MAUS

MausScheda del libro

TITOLO: Maus
AUTORE: Art Spiegelman
EDITORE: Einaudi
ANNO: 2000
PAESE: Stati Uniti
TRAMA: Due generazioni a confronto durante una serie di colloqui tra padre e figlio, che a colpi di fumetti ricostruiranno la vita di Vladek, ebreo polacco sopravissuto all’Olocausto, dall’avvento del nazismo alla fine della guerra.

Le mie riflessioni

Come ho detto più volte, la mia cultura in ambito fumetto è alquanto scarsa, anche se nell’ultimo anno mi è nata una certa curiosità, che mi sta pian piano portando a scoprire un mondo ancora nuovo.

Qualche settimana fa, durante una conversazione Skype con un’amica che vive a Londra, è venuto fuori il nome di Maus e subito me lo sono segnato. Ecco dunque che, quando l’ho trovato tra i libri suggeriti dalla mia biblioteca di quartiere, ho colto la palla al balzo.
Quando ho cominciato il libro, sapevo solo che parlava di Olocausto e che gli Ebrei erano rappresentati da topi. Sono bastate poche strisce per rendermi conto che avevo tra le mani un vero e proprio capolavoro. Un libro intenso e toccante, una storia potente, narrata con grande intelligenza. Insieme a Vladek, Anja e Artie ho sorriso, ho sperato, mi sono infuriata e ho pianto…
Maus, la prima opera a fumetti ad aver vinto un Premio Pulitzer (nel 1992), dimostra come anche attraverso il disegno si possa parlare di tematiche così serie e delicate.

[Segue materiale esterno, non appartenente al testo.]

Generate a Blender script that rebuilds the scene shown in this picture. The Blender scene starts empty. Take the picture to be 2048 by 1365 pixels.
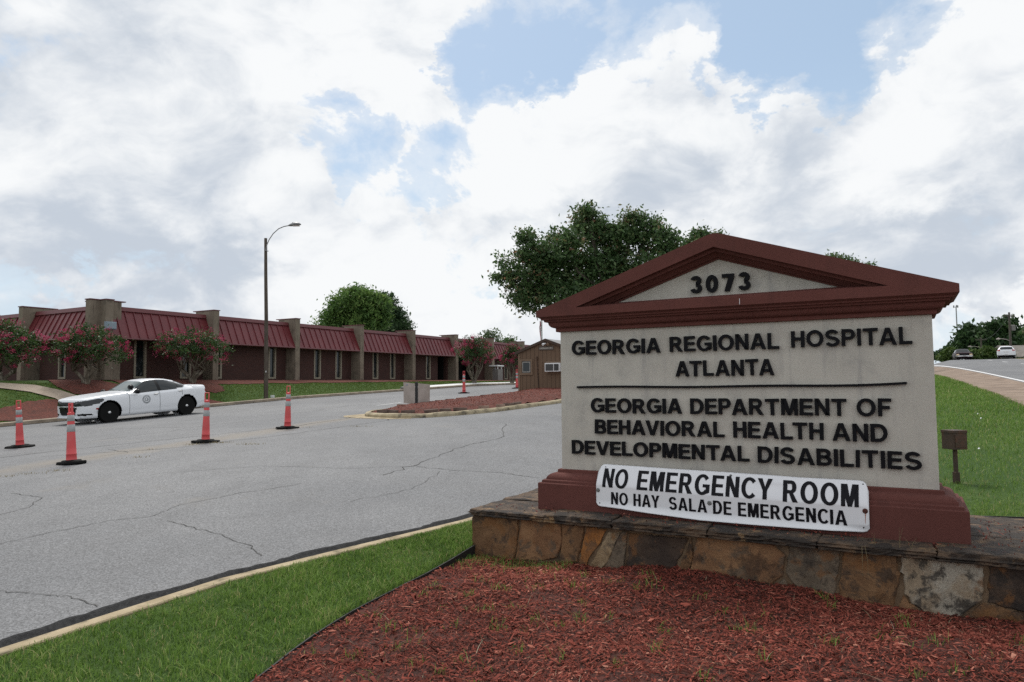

E Art Spiegelman lo fa in modo alquanto particolare, mettendo in scena tutta una serie di animali che fanno le veci degli uomini: topi per gli Ebrei, gatti spietati per i nazisti, maiali per i Polacchi, cani per gli Americani, e così via. E lo stesso autore si interroga più volte se non si sia imbarcato in un’impresa impossibile e se non starà affrontando l’Olocausto in modo poco adeguato, magari sminuendo o mancando di rispetto alle numerose vittime dei lager e del nazismo. A quanto pare neanche gli editori credevano molto nel potere di queste pagine, tanto che, una volta terminato il primo volume, non è stato facile per Art Spiegelman trovare chi fosse disposto a pubblicarle. Stupendo tutti, il libro ha però da subito riscosso grande successo tra i lettori e ancora oggi viene adottato in scuole e commentato in dibattiti e conferenze.
Tra le pagine di Maus, la storia di Vladek si intreccia continuamente alla quotidianità del “presente”, o meglio del presente di Artie fumettista, che decide di ricostruire la storia del padre, probabilmente spinto anche dal desiderio di entrare in contatto con lui, con cui non sembra avere un rapporto molto stretto. Su Vladek i segni della guerra sono più che evidenti a livello fisico, ma soprattutto a livello psicologico. Ossessioni e fobie avvelenano infatti la sua vita, rendendolo una persona difficile con cui relazionarsi: i soldi, l’eccessivo controllo dell’ordine e della vita altrui sono solo alcune delle sue fastidiose caratteristiche. Ma Artie forse tenta anche di riconciliarsi con il padre sopravissuto da Auschwitz, verso cui nutre un forte senso di inferiorità, per aver avuto una vita più semplice. Ma non è forse anche lui un sopravissuto? Non al lager, certo, ma alla ferita ancora sanguinante dei propri genitori, al fantasma del fratellino morto in guerra, al suicidio della madre, alla freddezza e al giudizio sempre desto del padre… insomma, ci sono proprio tutti gli ingredienti per una psiche un po’ incasinata, che probabilmente Art Spiegelman ha in parte esorcizzato attraverso la matita.
Infine, una menzione alla traduzione di Cristina Previtali che, come indicato dettagliatamente in nota, ha saputo ricreare in modo sorprendente l’effetto della lingua di Vladek, un ebraico-newyorkese che in italiano non avrebbe corrispettivi.
Un romanzo a fumetti che si prende il suo tempo per essere letto e digerito, con immagini molto semplici, ma al tempo stesso particolarmente evocative, che mi hanno trasmesso forse meglio di tanti film la disperazione e l’orrore del nazismo. Insomma, un libro che penso dovrebbe passare per le mani di tutti e che, se tornassi al liceo, vorrei me lo facessero leggere anche in classe!

«Don’t you think that a comic book about the Holocaust is in bad taste?»
«No, I thought Auschwitz was in bad taste».

[Non crede che un fumetto sull’Olocausto sia di cattivo gusto?
No, credo che l’Olocausto fosse di cattivo gusto]

Art Spiegelman intervistato da un giornalista tedesco nel 1987.